P&O Ferries is holding firm on its decision to sack all its UK seafarers to bring in cheaper agency workers, while at the same time supporting an increase in the minimum wage.
Chief executive Peter Hebblethwaite said in a letter to UK transport minister Grant Shapps that to re-employ the 786 crew members would cause the collapse of the DP World-owned ro-pax company.
The boss was responding to a call from Shapps to reinstate the crews, which were laid off with no notice on 17 March, landing the shipowner in a media storm.
Hebblethwaite reiterated that all other options were considered, but the redundancies were the only way to save the loss-making company.
He wrote that the call to give the workers their jobs back “unfortunately.. ignores the situation’s fundamental and factual realities”.
“Complying with your request would deliberately cause the company’s collapse, resulting in the irretrievable loss of an additional 2,200 jobs,” he told Shapps.
“I cannot imagine that you would wish to compel an employer to bring about its downfall, affecting not hundreds but thousands of families,” he added.
Of the 786 sacked seafarers, “over 765” have now taken steps to accept P&O Ferries’ settlement offer, the letter claims.
More than 500 have signed the compensation deal. This includes 67 officers, who have either accepted the offer to work with the company’s new crew provider, or are in the process of doing so.
The CEO argued this means it is too late to back down, saying the crew members will “rightly expect us to comply” with the terms of the severance packages.
A supporter of higher wages?
In passages sure to anger unions, Hebblethwaite also addressed the prospect of the government changing the law to close the loophole allowing owners of foreign-flagged ships operating from the UK to avoid paying the minimum wage.
He said: “We welcome the government’s commitment to increasing the minimum wage for all seafarers working in British waters.
“We have never sought to undermine the minimum wage regulations. Indeed, from the outset, P&O Ferries has called for a level playing field regarding salaries on British ferry routes,” the boss added.
He went on to say that most of the needed cost savings arise from a new flexible working model, removing “job duplication”, rather than lower wages.
Flexible working still needed
“Please note that even if the national minimum wage were to be applicable, the need to adopt a different crewing model would not change,” Hebblethwaite wrote.
He said crews will be paid for the actual time they work, plus holidays, rather than receiving full pay for working 24 weeks a year as was previously the case.

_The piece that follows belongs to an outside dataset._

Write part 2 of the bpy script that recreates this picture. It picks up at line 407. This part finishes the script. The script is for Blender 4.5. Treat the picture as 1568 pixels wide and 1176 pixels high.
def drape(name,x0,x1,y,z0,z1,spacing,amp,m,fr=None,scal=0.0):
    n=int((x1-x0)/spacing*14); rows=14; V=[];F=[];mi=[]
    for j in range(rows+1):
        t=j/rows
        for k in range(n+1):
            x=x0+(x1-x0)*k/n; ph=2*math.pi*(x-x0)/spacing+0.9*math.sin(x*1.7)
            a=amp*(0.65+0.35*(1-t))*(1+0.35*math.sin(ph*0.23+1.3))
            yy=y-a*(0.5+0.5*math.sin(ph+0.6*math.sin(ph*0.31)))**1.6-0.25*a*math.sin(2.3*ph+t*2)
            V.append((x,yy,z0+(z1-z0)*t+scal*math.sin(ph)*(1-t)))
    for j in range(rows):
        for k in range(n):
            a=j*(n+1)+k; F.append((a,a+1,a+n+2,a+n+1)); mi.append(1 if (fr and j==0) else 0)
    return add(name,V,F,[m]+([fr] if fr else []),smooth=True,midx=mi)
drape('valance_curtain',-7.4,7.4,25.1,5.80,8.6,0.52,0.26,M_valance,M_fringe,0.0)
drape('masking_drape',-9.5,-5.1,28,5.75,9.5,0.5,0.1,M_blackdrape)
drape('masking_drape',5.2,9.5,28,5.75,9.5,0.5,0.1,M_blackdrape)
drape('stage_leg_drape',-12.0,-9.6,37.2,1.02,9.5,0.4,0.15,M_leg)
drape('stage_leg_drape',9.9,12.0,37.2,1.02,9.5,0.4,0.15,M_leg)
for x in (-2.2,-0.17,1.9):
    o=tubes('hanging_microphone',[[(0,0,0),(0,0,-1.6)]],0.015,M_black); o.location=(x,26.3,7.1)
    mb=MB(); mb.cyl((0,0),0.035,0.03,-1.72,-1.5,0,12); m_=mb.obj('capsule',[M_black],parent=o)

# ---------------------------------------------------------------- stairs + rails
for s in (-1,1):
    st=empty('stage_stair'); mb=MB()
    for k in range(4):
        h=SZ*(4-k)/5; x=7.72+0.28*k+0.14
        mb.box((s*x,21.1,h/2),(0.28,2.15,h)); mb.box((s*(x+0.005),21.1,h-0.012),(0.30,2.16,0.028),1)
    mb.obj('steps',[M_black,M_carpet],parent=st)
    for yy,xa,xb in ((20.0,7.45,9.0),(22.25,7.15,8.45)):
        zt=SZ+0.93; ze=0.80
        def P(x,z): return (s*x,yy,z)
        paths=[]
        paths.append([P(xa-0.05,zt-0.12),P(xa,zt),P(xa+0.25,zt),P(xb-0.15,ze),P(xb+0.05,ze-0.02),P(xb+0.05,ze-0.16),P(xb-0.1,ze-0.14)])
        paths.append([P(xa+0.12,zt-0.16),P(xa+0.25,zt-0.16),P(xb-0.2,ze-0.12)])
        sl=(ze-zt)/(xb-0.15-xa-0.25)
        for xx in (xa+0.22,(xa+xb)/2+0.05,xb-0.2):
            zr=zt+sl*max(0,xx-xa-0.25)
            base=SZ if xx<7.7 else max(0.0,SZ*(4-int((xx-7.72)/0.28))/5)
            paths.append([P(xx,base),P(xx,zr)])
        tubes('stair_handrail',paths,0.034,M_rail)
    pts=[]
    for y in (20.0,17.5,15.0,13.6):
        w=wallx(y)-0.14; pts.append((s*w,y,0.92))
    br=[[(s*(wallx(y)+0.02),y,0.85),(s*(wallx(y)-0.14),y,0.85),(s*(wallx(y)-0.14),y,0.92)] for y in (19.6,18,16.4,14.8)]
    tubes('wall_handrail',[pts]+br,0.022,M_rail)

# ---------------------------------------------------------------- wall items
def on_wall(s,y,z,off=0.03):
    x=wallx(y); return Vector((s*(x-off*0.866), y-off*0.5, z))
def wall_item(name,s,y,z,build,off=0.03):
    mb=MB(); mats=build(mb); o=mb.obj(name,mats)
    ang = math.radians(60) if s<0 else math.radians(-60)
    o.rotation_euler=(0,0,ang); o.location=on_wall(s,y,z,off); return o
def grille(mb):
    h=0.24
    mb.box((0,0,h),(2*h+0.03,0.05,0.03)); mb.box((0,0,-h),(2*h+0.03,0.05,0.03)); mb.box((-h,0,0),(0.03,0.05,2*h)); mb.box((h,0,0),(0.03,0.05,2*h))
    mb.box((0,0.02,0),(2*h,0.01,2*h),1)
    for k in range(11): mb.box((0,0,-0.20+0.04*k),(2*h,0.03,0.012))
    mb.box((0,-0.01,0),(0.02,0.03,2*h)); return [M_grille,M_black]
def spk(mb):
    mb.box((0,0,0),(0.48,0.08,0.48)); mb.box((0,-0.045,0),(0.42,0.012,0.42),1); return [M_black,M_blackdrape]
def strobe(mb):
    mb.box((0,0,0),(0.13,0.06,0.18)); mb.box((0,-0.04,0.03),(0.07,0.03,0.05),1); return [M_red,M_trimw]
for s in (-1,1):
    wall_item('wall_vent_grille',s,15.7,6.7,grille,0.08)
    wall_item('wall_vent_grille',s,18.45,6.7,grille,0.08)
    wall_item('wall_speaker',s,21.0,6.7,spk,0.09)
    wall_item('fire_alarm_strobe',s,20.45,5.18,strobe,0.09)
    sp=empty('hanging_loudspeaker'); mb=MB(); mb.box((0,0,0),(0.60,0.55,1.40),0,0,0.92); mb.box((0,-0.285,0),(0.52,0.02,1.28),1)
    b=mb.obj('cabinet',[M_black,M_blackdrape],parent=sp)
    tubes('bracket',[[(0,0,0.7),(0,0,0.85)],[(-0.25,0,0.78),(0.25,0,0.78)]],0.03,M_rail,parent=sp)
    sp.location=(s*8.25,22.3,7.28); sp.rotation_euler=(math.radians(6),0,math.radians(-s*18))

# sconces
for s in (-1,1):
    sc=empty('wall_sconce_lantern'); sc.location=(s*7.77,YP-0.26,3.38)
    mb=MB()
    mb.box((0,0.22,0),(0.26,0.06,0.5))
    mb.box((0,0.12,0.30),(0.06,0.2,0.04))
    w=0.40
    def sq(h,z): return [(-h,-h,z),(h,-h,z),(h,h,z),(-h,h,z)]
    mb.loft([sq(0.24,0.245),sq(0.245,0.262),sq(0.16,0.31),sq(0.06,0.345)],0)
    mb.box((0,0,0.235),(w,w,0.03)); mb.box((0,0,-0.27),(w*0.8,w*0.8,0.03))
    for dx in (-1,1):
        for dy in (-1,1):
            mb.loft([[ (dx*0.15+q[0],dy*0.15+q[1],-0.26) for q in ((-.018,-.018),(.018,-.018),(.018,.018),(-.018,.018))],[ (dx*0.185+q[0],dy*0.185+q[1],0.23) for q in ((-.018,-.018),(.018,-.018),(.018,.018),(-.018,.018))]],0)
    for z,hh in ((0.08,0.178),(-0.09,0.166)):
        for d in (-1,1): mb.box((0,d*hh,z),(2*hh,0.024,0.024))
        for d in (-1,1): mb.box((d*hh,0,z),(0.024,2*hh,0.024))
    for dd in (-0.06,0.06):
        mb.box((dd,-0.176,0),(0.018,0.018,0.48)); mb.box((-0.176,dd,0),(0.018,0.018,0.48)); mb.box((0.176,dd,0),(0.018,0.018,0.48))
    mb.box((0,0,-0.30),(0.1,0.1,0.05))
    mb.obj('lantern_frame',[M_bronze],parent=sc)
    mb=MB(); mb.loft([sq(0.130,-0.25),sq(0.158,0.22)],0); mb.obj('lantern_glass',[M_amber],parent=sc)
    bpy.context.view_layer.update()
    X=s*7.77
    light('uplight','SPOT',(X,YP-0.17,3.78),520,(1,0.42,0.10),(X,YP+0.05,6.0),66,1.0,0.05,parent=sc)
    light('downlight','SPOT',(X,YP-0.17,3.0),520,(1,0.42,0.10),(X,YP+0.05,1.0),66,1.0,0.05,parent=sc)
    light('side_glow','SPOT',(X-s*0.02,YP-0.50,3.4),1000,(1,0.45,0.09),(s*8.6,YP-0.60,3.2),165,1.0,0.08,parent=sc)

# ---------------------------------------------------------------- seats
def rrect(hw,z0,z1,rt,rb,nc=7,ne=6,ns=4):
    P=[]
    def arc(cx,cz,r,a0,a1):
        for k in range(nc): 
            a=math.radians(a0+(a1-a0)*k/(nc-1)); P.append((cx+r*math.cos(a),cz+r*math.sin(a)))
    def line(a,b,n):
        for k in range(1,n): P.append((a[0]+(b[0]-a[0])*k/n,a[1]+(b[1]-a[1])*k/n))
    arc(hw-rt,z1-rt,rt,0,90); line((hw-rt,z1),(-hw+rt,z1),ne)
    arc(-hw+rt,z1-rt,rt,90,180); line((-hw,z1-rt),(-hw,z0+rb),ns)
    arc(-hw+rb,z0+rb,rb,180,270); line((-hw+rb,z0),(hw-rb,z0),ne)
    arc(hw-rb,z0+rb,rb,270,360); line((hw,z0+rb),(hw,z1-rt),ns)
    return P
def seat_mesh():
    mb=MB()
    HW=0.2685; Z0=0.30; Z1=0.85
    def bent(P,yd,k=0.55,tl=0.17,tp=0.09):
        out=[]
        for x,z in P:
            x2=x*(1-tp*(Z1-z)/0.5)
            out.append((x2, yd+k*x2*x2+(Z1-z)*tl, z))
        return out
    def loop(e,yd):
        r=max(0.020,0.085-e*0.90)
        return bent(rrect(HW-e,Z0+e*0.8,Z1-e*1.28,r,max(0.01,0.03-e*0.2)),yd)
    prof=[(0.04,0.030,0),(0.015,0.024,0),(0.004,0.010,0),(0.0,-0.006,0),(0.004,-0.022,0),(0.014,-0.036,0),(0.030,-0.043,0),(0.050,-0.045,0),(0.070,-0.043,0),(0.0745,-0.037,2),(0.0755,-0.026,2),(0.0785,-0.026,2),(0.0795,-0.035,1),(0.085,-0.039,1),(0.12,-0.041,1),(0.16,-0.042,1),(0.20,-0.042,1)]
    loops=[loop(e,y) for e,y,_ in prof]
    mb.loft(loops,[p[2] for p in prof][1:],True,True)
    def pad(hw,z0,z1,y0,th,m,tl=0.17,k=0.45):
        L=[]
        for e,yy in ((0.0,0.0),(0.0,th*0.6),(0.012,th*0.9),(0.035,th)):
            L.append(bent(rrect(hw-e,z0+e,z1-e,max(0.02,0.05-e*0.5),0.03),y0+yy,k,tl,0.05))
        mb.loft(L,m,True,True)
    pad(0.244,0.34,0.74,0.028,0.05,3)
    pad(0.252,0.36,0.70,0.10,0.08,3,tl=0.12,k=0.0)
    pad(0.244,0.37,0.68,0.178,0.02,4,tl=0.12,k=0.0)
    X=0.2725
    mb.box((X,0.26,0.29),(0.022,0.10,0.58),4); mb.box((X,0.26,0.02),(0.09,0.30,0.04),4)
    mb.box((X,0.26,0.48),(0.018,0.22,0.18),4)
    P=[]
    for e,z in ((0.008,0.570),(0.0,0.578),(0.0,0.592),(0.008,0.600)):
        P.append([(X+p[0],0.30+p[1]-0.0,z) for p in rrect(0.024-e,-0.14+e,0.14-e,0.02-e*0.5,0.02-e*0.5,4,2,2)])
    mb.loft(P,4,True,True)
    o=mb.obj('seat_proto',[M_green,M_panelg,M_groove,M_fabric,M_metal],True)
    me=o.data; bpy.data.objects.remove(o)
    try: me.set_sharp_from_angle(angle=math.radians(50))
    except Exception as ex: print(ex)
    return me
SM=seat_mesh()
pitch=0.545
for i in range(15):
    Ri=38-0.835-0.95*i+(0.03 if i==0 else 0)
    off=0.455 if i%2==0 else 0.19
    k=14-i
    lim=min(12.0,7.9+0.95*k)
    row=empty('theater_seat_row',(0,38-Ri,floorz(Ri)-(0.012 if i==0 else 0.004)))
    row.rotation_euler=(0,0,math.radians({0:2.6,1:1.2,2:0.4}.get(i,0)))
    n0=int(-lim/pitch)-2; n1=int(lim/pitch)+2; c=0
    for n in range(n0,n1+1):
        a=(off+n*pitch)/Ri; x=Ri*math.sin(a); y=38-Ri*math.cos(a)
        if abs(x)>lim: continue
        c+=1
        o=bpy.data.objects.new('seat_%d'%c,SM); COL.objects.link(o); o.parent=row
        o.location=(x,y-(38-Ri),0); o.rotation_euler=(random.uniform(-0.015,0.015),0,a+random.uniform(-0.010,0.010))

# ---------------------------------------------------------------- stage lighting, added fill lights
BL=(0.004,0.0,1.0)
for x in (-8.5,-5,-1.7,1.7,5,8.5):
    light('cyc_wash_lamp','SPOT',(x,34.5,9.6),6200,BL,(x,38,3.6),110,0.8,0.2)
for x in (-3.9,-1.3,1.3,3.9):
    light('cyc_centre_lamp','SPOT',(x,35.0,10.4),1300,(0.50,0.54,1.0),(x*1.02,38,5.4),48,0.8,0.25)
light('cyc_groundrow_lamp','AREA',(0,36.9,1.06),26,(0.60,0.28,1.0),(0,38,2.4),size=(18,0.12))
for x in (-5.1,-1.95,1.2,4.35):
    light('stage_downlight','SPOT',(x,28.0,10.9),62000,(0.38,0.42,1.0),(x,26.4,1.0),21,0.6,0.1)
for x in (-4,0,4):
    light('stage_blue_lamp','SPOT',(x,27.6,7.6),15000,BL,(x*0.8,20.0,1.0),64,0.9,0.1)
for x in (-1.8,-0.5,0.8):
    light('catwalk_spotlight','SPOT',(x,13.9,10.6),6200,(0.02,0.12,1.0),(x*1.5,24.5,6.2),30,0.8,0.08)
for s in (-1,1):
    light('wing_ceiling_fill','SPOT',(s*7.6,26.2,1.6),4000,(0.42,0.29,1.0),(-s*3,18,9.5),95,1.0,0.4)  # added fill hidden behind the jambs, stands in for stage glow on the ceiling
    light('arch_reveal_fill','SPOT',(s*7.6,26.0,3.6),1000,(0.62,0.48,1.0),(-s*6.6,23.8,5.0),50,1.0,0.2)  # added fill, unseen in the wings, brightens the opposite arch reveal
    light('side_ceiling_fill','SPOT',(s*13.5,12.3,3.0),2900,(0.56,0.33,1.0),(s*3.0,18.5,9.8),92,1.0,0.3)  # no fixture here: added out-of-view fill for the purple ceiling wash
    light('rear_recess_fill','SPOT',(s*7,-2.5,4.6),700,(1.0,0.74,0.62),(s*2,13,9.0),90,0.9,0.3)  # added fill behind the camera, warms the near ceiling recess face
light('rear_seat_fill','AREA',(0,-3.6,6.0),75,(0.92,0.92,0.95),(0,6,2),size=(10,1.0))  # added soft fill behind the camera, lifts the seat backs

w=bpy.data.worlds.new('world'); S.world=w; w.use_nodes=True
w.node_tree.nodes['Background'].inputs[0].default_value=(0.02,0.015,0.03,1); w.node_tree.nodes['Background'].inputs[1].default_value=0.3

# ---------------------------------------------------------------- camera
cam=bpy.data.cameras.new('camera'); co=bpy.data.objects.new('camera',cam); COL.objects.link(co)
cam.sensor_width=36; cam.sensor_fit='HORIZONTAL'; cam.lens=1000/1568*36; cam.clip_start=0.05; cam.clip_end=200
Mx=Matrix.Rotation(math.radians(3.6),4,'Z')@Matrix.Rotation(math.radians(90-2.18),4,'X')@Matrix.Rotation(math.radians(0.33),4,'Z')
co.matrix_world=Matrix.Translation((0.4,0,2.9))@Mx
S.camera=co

The CEO again mentioned his “great distress” that no other options could be identified.
“I profoundly regret the pain caused to so many dedicated P&O Ferries employees,” he added.
“I can further assure you that I am fully cognisant of the reputational cost to the P&O Ferries brand and me personally,” Hebblethwaite concluded.
The RMT union's general secretary Mick Lynch called the letter a "direct challenge to the legal framework and government authority in Britain."
"The diabolical arrogance that is on display by P&O Ferries is equivalent to highway banditry and must be opposed," he said.
Lynch added: "This whole rotten fiasco shows why the government must step in, take over the running of P&O, and reinstate all 800 sacked staff with no loss of pay."